If you have ever tried to use POSIX-based programs to process VOS structured files, you may have encountered some restrictions or seen some behavior that you didn’t understand. In this post I will try to explain what’s going on.

VOS supports 4 types of files: sequential, relative, fixed, and stream. The first 3 formats are called “structured” files because the file system keeps track of the record boundaries. The available I/O operations read and write entire records. The last format is called “unstructured” because the record boundaries are implicit; the newline character delimits records. The available I/O operations read and write sequences of bytes.

A POSIX-compliant environment, such as found on a Unix® or Linux© system, only has one native file type, which is calls a “regular file”. The VOS stream file organization is equivalent to a POSIX regular file.

The VOS POSIX runtime environment classifies all 4 types of files as POSIX regular files. So at least in theory, any POSIX program can read or write any of the 4 file types. However, it is not that simple.

Because the POSIX API defines all I/O operations in terms of sequences of bytes, whereas VOS defines I/O operations (on structured files) in terms of sequences of records, the VOS POSIX runtime mediates the difference by buffering up the current record in user space, performing the POSIX I/O operations on the buffer, and then writing the buffered record back out at appropriate points.

If the POSIX program knows the size of each record (say, for a fixed file), and if it reads and writes the exact number of bytes, then the presence of the buffer does not affect the operation, and the mapping of the two types of I/O operations is easy to understand and efficient.

But if the POSIX program is just reading or writing a stream of bytes without regard to the underlying record size, then the mapping of the POSIX semantics to the VOS semantics, while well-defined, is not generally very useful, and is often quite inefficient. Certain operations, such as seeking to a byte position, or rewriting a sequence of bytes that extends across a record boundary, are inefficient at best and impossible at worst.

Then there is the matter of the handling of newline characters.

Both a POSIX regular file and a VOS stream file use the newline character to distinguish a record boundary. However, VOS records in structured files typically do not contain any newline characters. For example, when a VOS editor (e.g., edit, emacs, or line_edit) creates a new sequential file, each record contains one line of text. But the record does not end in a newline character. By convention, the programs all assume that a sequential file that contains text has an implicit newline at the end of each record. The same holds true for relative and fixed files. But here is an important point: no attribute of any file (VOS, Unix, structured, or unstructured) records whether the file contains text or binary data. The distinction is left up to the programs that access the file.

This situation creates something of a quandry for the VOS POSIX runtime. It needs to know whether a VOS structured file contains text or data in order to know whether to append a newline to each record or not. If the file contains text, it should append a newline. If it contains data, it should not append a newline.
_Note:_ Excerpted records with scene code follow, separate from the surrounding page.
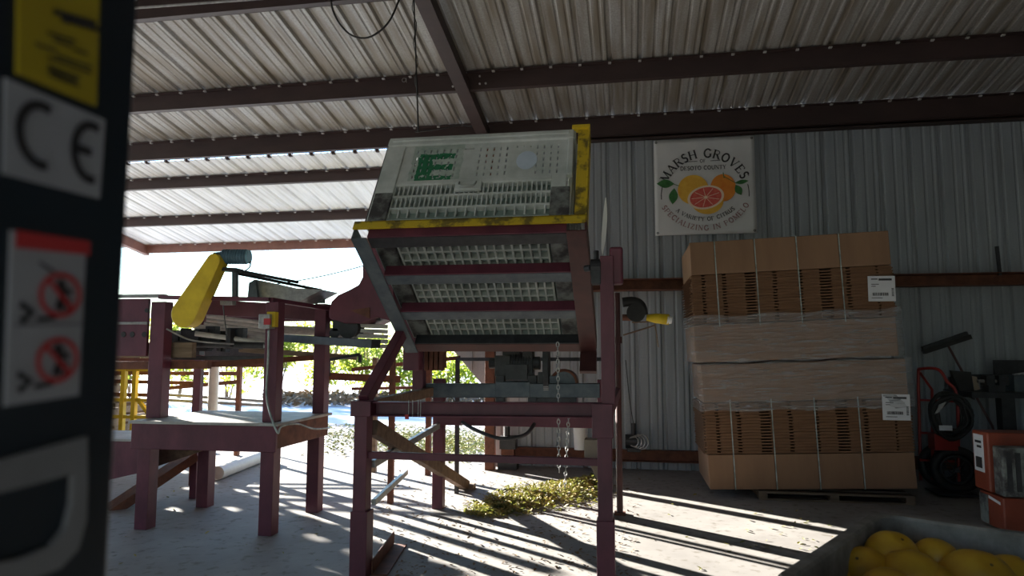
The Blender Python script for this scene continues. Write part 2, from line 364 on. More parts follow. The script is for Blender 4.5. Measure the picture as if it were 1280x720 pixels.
# legs
mb = MB(); mb.box(-1.79, -1.70, 4.31, 4.41, 0, 1.12); mb.box(-1.80, -1.685, 4.30, 4.42, 0.0, .42); mb.box(-1.81, -1.67, 4.29, 4.43, 1.03, 1.13)
part(mb, 'post')
mb = MB(); mb.box(-.205, -.115, 4.33, 4.43, 0, 1.12); mb.box(-.215, -.105, 4.32, 4.44, 0.0, .42); mb.box(-.235, -.105, 4.31, 4.44, .92, 1.13)
part(mb, 'post')
pr0 = at(757, 500, Y=4.38); pr1 = at(764, 312, Y=4.38)
part(MB().box(-.175, -.09, 4.34, 4.42, 1.12, 2.06), 'upright')
part(MB().box(-.115, -.03, 4.36, 4.46, 1.88, 2.12), 'pivot_bracket', bevel=.015)
bl = at(548, 635, Z=0)
part(MB().box(bl.x-.05, bl.x+.05, bl.y-.05, bl.y+.05, 0, 1.2), 'post')
part(MB().box(-.29, -.20, 6.25, 6.35, 0, 1.2), 'post')
a = at(524, 478, Y=6.0)
part(MB().box(a.x-.05, a.x+.05, 5.95, 6.05, 1.05, 2.1), 'upright')
a = at(505, 463, Y=5.7); b = at(526, 432, Y=5.7)
part(MB().box(a.x, b.x, 5.66, 5.76, a.z, b.z+.4), 'pivot_bracket', bevel=.01)
a = at(531, 463, Y=5.9); b = at(556, 430, Y=5.9); mb = MB()
for i in range(4):
    x = a.x + (b.x-a.x)*i/4; mb.box(x, x+(b.x-a.x)/4-.012, 5.88, 5.95, a.z, b.z+.3)
mb.box(a.x, b.x, 5.95, 5.97, a.z+.02, b.z+.3)
part(mb, 'guard_plate', 'rust_brown')
# horizontals
part(MB().channel(V(-1.70, 4.36, 1.075), V(-.20, 4.38, 1.085), .08, .095, .01, 1), 'front_beam')
part(MB().bar(V(-1.72, 4.36, .775), V(-.19, 4.38, .765), .04, .045), 'lower_rail')
part(MB().bar(V(-1.76, 4.42, 1.085), V(-1.80, 6.28, 1.09), .07, .08), 'side_beam', 'tan_timber')
part(MB().bar(V(-.14, 4.44, 1.085), V(-.12, 6.26, 1.09), .07, .08), 'side_beam')
a = at(532, 488, Y=6.1); b = at(750, 488, Y=6.1)
part(MB().channel(a, b, .09, .125, .01, -1), 'rear_beam', 'blue_steel')
a = at(545, 524, Y=6.3); b = at(745, 528, Y=6.3)
part(MB().bar(a, b, .07, .10), 'rear_beam')
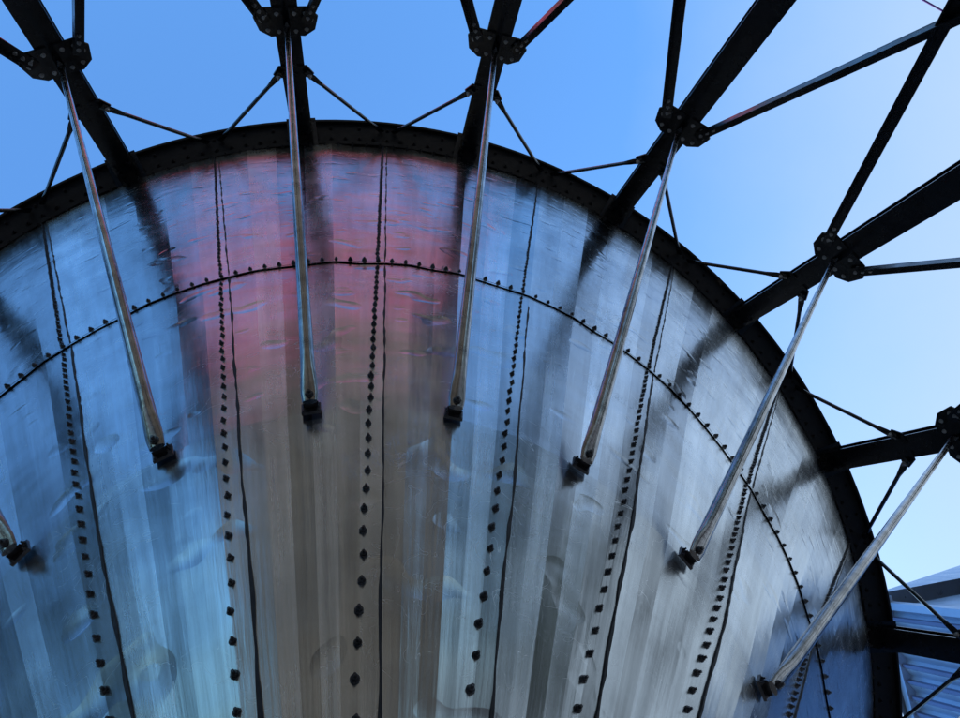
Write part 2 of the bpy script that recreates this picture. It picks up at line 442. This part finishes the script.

The answer is that the VOS POSIX runtime depends on the caller to provide this information. By default, the POSIX runtime treats structured files as if they contain text, and appends a newline; a caller can explicitly request this behavior by providing the O_TEXT opening mode. A caller that wants to treat a VOS structured file as containing data must supply the O_BINARY opening mode. These two modes are mutually exclusive; if you specify one of them, you must not specify the other one. These modes are not needed for stream files, and so are ignored in this case.

For the language lawyers who are reading this post, let me quickly note that both O_TEXT and O_BINARY are extensions to the POSIX standard; they are not defined by POSIX itself. They are typically only present on operating systems that distinguish between text and binary files (as VOS does), or have a special end-of-line convention (as Windows does; using CR-LF).

By policy, when Stratus ports POSIX-based software to OpenVOS, we modify it to exclude the use of FIXED and RELATIVE files, and we restrict SEQUENTIAL files to read-only access. We also assume that all sequential files contain text. In our experience, these rules make it practical to use either STREAM or SEQUENTIAL files as input to POSIX programs, while avoiding the inherent inefficiencies of trying to perform byte-oriented operatings on SEQUENTIAL output files.

In summary, the best approach is to stick to using only STREAM files (for input or output) and SEQUENTIAL files (for input of text only) with POSIX-based programs. If you have binary data in structured file, write a small program to copy it into a stream file, and then use the stream version of the file with POSIX programs. If you have text data in a FIXED or RELATIVE file that you wish to process with POSIX programs, copy the file into a STREAM file first.